Reconozco que me satura acercarme a cualquier supermercado y que la bandera de las proteínas se empeñe en ondear sobre mi cara allá por donde mires. Todo ahora tiene proteínas, o presume de tenerlas, o presume de dártelas.
Por eso, a mí, que me da un poco igual el territorio hiperproteico de lineales de refrigerados donde los lácteos abruman, apuesto de vez en cuando por hacer más proteicos algunos platos domésticos como sucede con las lentejas guisadas.
Para seguir con los reconocimientos, advierto que soy muy fan de las lentejas en cualquiera de sus versiones. Tanto las lentejas estofadas como las lentejas viudas, pero también en clásicos de la cocina española en la que el concurso de los embutidos, bien ligados con las lentejas, es muchas veces imprescindible.
Dan sabor, pero también calorías y un extra de sustancia que, por mantener el tema de reconocer, no siempre se hace amable. Especialmente si después de las lentejas tienes que mantener el nivel de productividad y no te puedes echar una buena siesta.

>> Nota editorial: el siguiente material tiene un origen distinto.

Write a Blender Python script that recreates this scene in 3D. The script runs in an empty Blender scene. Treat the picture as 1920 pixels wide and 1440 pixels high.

No desprecio al chorizo. Tampoco a la morcilla. Y tampoco, aunque no soy tan fan como sí son algunos miembros de mi familia, a utilizar oreja y rabo de cerdo en las lentejas estofadas.
Por eso, cuando hago unas lentejas menos poderosas en grasa pero donde no quiero renunciar a la sustancia y, sobre todo, quiero hacerlas algo más completas, mi arma secreta se llama costilla de cerdo.
La podéis utilizar adobada, que sirve para replicar ese sabor que acostumbra a dar el chorizo, pero a mí me gusta más utilizar costilla fresca que, creo, permite dar más juego al sofrito que hayamos hecho y respetar un poco más a las lentejas.
Va en gustos, claro. Sin embargo, creo que marcar un poco la costilla de cerdo fresca –la podéis añadir en tajadas– tras hacer el sofrito queda bien, aunque también podéis marcarla previamente y luego, sobre ese fondo de la cazuela, empezar a hacer la receta de lentejas con costillas.